第四章:山小屋に泊る
第四章
 のんびり30分以上も休憩していると、突然雨粒が当たった。
当たり始めると、あっという間に雨になった。

「雨?雨だよー、降ってきちゃったー!」

大急ぎで、彩夏にカッパを着せる。傘を開いて彩夏に渡す。ザックにもカバーをかける。
せっかく乾いた雨具がすぐに濡れ始めた。
同時に、気温が一気に下がり始める。

「彩夏、寒くない?大丈夫?」
「だいじょう〜ぶ。」と、笑顔で答える声にホッとする。

「山小屋は、あと30分もかからない所にあるからね、さぁ頑張って歩こう。」と声をかけ、見晴し方面へ向った。
ちょっと油断して休憩時間を取りすぎたことを反省し、せめて雨脚が強くならないようにと願った。

しかし、無情にも雨は勢いを増して降り続く。
せめてカミナリさまだけは勘弁…と願う。

「今日は忙しいお天気だね。雨が降ったり、カミナリが鳴ったり、晴れたと思ったら、また雨だ…。」と、クーちゃんママが言う。

「ホントに…、梅雨時だから雨には降られるかもしれないと思っていたけど、こんなにコロコロ変わるなんて…。山の天気だよね、やっぱり尾瀬は…。」

 今日は、私以外の三人にとっては記念すべき尾瀬デビューという日である。
小さな彩夏と、歩けるかな〜と心配していたクーちゃんママにとっては、少し過酷な日になってしまった。
こんなことなら竜宮小屋にしておけばよかったかな…、二人ともバテてしまって明日歩けなかったらどうしよう…、不安な気持ちがどんどん膨らんでくる。

 見晴しの山小屋銀座が見えてきたときはホッとした。
16時過ぎに尾瀬小屋に到着すると、先客の若者グループが玄関前で雨具を脱いでいた。
私たちも同じように雨具を脱ぐ。

ザックカバーの水分をタオルで拭き取りながら、受付に到着したことを知らせると、
「中に乾燥室がありますから、濡れたものはそこに入れてください。準備が出来たら部屋に案内します。」と、返事が返って来た。
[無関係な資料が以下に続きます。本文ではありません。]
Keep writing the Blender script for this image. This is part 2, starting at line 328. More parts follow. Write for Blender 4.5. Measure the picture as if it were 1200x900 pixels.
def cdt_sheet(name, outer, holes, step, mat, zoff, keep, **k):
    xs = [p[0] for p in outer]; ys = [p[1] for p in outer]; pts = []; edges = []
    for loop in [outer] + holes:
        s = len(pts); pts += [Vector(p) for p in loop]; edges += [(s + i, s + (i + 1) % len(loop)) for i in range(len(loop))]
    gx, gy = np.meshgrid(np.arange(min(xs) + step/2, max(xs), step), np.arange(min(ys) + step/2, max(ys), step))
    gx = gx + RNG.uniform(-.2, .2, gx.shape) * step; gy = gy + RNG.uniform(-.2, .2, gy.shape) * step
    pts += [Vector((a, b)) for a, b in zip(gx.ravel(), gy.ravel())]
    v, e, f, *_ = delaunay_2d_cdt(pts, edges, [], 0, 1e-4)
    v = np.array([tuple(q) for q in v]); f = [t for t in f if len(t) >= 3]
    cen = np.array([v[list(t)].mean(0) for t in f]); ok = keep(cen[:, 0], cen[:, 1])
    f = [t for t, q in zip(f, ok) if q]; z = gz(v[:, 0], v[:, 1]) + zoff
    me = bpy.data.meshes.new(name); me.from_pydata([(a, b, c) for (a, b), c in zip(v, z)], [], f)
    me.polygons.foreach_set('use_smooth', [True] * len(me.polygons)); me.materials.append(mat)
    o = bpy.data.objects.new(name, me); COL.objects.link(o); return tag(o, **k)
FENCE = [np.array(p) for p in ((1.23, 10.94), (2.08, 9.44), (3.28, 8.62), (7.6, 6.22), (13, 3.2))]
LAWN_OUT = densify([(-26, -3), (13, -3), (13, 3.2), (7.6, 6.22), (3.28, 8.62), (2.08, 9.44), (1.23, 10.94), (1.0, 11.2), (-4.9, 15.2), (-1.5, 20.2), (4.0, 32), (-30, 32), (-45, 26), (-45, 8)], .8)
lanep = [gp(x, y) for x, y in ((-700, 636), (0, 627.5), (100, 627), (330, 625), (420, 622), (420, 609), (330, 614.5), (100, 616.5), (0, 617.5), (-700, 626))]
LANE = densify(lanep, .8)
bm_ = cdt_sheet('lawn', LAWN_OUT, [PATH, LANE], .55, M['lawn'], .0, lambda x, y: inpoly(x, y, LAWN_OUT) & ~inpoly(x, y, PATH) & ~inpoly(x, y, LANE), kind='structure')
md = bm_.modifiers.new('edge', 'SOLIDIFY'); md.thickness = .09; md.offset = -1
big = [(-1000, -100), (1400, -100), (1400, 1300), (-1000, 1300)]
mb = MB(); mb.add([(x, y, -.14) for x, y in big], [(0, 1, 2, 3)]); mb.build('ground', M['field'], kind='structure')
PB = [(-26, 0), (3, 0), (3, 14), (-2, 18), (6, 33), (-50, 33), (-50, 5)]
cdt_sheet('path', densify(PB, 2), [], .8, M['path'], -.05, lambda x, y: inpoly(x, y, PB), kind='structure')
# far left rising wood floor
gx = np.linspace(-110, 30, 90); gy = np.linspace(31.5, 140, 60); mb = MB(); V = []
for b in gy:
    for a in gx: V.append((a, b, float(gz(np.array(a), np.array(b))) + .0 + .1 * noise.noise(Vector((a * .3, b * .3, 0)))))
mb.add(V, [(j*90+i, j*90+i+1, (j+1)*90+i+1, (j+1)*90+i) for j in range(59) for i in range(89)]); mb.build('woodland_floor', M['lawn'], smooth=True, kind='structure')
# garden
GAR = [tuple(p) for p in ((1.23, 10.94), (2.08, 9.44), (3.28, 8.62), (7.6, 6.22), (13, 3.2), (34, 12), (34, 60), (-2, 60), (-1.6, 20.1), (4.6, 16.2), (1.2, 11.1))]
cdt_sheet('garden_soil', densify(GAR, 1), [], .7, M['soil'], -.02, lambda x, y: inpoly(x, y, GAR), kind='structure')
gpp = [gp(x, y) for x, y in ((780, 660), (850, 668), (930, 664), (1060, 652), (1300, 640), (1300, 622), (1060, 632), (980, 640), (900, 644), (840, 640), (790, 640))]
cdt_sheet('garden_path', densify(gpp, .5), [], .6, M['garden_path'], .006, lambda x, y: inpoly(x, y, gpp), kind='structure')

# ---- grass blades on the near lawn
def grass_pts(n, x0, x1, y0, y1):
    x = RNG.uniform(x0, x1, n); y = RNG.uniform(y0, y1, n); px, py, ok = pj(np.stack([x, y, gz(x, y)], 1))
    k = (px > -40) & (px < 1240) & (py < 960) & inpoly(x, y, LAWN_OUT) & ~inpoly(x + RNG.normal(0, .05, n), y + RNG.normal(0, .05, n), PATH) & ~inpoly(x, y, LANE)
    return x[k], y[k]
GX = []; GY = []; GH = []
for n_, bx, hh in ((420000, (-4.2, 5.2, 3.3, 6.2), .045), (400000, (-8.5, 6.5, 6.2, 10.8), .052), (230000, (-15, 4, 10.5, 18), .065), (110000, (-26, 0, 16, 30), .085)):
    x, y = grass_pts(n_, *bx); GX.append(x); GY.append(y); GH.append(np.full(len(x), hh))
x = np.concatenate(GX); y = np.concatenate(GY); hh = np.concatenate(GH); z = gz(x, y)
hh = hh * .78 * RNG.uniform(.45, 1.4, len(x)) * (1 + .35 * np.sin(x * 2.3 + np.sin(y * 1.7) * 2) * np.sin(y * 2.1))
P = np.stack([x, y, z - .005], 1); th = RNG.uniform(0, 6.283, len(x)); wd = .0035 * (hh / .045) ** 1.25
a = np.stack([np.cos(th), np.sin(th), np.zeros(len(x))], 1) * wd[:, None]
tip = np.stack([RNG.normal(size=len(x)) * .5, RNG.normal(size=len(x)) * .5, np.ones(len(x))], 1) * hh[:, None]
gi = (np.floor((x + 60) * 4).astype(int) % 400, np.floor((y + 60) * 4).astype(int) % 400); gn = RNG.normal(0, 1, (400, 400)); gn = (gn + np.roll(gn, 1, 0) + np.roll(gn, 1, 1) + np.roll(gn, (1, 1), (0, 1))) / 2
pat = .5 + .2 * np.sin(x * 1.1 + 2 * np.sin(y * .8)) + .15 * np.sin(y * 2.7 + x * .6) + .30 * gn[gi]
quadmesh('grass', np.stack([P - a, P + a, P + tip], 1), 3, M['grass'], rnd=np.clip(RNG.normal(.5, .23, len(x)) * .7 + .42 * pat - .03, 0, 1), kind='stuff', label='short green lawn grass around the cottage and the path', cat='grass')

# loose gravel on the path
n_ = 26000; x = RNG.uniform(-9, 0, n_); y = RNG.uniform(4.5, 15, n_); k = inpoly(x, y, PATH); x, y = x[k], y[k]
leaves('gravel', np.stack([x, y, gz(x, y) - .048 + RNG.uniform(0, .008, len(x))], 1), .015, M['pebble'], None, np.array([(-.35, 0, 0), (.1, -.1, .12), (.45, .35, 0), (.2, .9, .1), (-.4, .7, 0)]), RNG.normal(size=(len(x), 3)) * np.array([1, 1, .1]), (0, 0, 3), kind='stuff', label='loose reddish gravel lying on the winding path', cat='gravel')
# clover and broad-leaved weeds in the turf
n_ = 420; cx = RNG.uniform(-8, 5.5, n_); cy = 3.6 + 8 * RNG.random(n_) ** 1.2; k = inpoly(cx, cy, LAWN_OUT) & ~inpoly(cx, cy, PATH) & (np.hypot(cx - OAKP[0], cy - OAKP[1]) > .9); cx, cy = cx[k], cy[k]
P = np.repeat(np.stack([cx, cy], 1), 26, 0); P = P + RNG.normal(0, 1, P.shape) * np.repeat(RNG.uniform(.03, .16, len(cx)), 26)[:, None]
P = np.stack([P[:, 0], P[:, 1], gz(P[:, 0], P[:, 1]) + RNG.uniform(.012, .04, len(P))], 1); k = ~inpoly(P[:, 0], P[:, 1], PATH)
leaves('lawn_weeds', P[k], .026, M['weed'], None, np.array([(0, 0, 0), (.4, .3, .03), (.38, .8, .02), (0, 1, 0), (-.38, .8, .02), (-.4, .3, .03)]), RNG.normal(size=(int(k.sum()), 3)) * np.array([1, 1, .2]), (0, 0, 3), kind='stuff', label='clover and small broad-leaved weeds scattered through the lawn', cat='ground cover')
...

 心配していた彩夏は、クーちゃんママの傘を手にして何が楽しいのかクスクス笑っている。

「彩夏、どうしたの?何がおかしいの?」
「クーちゃんママ、オコゼホネって言ったんだよねー。」と、言いながらまた笑う。

箸が転がっても可笑しい年頃という表現があるが、彩夏の様子はまさしくそれだった。
今からこんなだと、年頃の娘になったらどうなるのだろう?
クーちゃんママは山小屋に到着してホッとしたのか、明るい声で先客の若者と話していた。

 受け付けを済ませると、若いスタッフが二階の部屋に案内してくれた。
玄関のすぐ上の六畳の部屋だった。

窓を開けると、左斜め向かいに桧枝岐小屋が見えた。
右斜め向かいは、弥四郎小屋の喫茶店だ。
首をそのままもう少し右に向けると、尾瀬ヶ原に続く木道が見える。

虫が入ってくるので、そう長い間窓を開けていられない。
窓を閉め、持ってきた携帯用の虫除けを壁に吊るす。

 この携帯用の虫除け、一昨年の至仏山でブヨの大群に襲われて以来使用しているものだが、ほとんど臭いがないので夏の山小屋泊り用としても重宝している。
それを、今回も持ってきた。
彩夏に、「虫に刺されるから、尾瀬は嫌〜い。」と言われないために…。

これに加えて、ユーカリ油を使ってあるという「虫除けシール」をTシャツの襟や袖口に貼っている。
私以外の三人のかかとには靴擦れ予防のシールも貼ってるし、私たちは尾瀬を楽しむために万全の対策を施していた。